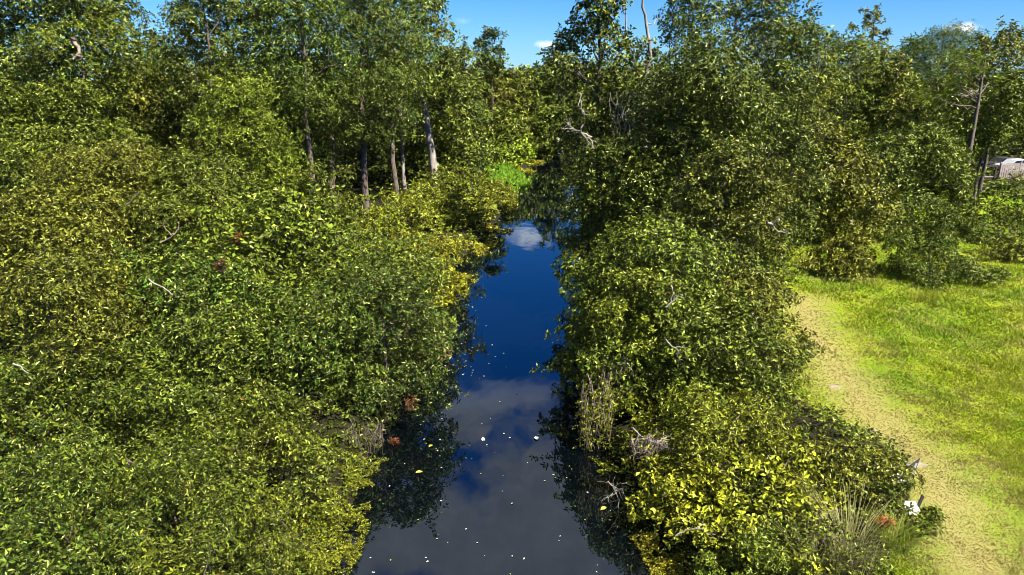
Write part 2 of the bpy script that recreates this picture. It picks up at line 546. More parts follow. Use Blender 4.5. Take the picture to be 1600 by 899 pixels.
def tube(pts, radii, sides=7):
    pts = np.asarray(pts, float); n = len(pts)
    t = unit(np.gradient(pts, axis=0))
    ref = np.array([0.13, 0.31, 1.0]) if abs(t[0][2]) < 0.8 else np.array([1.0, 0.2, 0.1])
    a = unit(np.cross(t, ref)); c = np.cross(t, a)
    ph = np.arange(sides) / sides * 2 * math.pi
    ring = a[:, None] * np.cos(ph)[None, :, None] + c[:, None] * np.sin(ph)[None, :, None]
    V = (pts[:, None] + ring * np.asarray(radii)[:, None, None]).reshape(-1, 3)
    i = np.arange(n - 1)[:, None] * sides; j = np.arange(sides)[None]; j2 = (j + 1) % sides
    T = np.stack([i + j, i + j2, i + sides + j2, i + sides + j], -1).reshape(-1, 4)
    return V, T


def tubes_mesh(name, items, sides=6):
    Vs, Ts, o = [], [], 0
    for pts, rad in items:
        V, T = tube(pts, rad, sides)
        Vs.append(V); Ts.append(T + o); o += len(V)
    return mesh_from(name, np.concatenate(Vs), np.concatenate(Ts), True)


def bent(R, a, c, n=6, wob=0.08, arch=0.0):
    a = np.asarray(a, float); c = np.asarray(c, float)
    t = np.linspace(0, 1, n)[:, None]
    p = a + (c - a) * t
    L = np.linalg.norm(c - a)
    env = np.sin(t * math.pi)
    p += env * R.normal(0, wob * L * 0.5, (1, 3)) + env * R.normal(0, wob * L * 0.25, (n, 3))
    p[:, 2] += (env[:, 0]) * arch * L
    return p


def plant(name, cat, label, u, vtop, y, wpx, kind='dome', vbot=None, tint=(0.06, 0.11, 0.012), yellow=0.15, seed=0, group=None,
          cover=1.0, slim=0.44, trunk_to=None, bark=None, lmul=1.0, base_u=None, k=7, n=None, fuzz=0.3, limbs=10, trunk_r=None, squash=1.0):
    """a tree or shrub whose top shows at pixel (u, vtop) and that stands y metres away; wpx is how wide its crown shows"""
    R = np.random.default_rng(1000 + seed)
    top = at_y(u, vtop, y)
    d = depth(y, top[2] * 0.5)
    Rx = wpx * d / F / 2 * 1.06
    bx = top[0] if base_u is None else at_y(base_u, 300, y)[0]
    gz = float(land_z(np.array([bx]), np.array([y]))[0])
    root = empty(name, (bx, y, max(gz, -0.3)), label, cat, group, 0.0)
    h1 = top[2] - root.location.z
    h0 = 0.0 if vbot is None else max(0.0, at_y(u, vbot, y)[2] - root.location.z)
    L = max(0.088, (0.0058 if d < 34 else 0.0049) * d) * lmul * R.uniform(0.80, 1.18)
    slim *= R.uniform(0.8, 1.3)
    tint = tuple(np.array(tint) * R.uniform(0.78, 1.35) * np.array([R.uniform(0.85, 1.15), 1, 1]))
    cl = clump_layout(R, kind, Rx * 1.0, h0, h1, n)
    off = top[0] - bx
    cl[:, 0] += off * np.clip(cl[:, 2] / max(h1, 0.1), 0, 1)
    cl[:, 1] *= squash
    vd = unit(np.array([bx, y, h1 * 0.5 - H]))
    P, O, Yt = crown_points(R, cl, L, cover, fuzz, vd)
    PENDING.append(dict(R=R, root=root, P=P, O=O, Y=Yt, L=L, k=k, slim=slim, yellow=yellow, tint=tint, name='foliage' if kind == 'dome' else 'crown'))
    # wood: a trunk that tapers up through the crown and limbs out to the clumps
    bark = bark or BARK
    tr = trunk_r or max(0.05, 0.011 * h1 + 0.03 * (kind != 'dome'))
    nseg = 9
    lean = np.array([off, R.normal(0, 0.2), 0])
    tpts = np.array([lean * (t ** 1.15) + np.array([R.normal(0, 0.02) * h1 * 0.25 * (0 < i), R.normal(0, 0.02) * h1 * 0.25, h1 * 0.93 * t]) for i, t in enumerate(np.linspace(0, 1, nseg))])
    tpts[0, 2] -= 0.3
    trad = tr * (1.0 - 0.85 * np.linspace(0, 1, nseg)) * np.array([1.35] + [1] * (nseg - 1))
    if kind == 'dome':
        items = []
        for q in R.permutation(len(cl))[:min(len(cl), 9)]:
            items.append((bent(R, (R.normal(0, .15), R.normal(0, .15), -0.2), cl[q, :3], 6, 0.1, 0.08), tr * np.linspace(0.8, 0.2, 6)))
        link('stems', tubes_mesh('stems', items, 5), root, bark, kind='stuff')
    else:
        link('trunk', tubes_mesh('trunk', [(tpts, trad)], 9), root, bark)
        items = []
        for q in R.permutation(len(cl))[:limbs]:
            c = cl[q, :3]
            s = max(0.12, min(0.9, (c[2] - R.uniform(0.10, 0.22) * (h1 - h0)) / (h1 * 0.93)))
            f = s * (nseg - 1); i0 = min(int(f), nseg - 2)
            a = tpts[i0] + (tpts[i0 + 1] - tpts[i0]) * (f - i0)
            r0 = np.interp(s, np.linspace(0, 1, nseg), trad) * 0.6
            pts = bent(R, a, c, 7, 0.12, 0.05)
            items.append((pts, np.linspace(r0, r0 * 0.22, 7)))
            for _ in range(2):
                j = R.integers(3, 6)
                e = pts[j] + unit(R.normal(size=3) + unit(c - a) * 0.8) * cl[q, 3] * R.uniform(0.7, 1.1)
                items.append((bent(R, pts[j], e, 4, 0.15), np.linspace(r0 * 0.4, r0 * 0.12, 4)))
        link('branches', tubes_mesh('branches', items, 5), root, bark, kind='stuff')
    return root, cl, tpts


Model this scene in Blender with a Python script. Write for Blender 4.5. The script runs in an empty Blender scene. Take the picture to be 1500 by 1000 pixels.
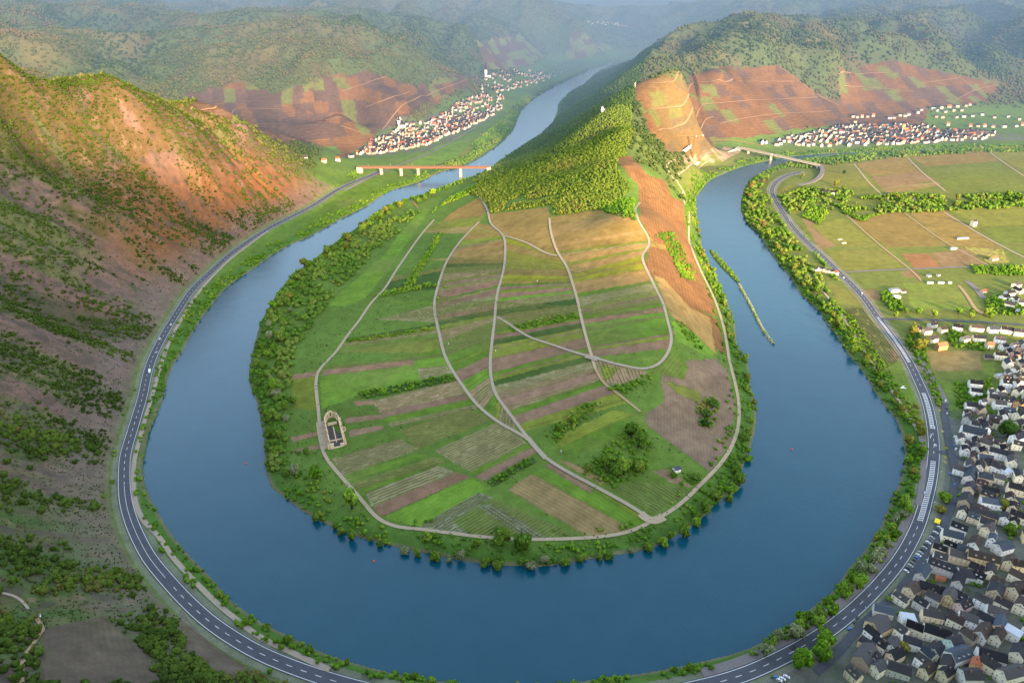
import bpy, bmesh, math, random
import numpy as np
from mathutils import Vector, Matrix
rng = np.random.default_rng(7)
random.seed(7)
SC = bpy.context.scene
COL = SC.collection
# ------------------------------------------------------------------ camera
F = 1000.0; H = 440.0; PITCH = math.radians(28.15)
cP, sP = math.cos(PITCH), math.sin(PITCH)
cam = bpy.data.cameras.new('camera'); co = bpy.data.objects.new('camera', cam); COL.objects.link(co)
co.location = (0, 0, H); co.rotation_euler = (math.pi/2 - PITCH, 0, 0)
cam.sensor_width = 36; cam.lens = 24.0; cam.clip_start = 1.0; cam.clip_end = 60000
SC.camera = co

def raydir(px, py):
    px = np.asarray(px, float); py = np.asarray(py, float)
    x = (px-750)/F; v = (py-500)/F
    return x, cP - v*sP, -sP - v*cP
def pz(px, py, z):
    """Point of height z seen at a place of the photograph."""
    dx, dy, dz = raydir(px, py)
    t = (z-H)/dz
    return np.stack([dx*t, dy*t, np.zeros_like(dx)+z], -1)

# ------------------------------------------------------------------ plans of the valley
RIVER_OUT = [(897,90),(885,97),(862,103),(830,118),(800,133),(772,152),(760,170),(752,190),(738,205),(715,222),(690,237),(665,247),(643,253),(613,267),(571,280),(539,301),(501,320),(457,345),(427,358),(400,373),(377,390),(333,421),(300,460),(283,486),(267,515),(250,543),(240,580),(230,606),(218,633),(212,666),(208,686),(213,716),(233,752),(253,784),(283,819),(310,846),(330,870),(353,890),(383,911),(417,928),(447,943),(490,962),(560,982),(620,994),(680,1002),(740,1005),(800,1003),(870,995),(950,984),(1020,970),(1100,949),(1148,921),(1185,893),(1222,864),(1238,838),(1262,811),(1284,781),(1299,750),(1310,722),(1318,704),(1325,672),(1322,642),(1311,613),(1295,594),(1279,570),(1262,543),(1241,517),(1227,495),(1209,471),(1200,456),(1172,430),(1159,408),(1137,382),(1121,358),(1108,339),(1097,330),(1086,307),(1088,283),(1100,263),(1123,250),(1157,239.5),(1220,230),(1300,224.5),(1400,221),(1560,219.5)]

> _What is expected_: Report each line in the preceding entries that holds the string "Blender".

> _Reply to the exercise_:
Write part 2 of the bpy script that recreates this picture. It picks up at line 546. More parts follow. Use Blender 4.5. Take the picture to be 1600 by 899 pixels.
Model this scene in Blender with a Python script. Write for Blender 4.5. The script runs in an empty Blender scene. Take the picture to be 1500 by 1000 pixels.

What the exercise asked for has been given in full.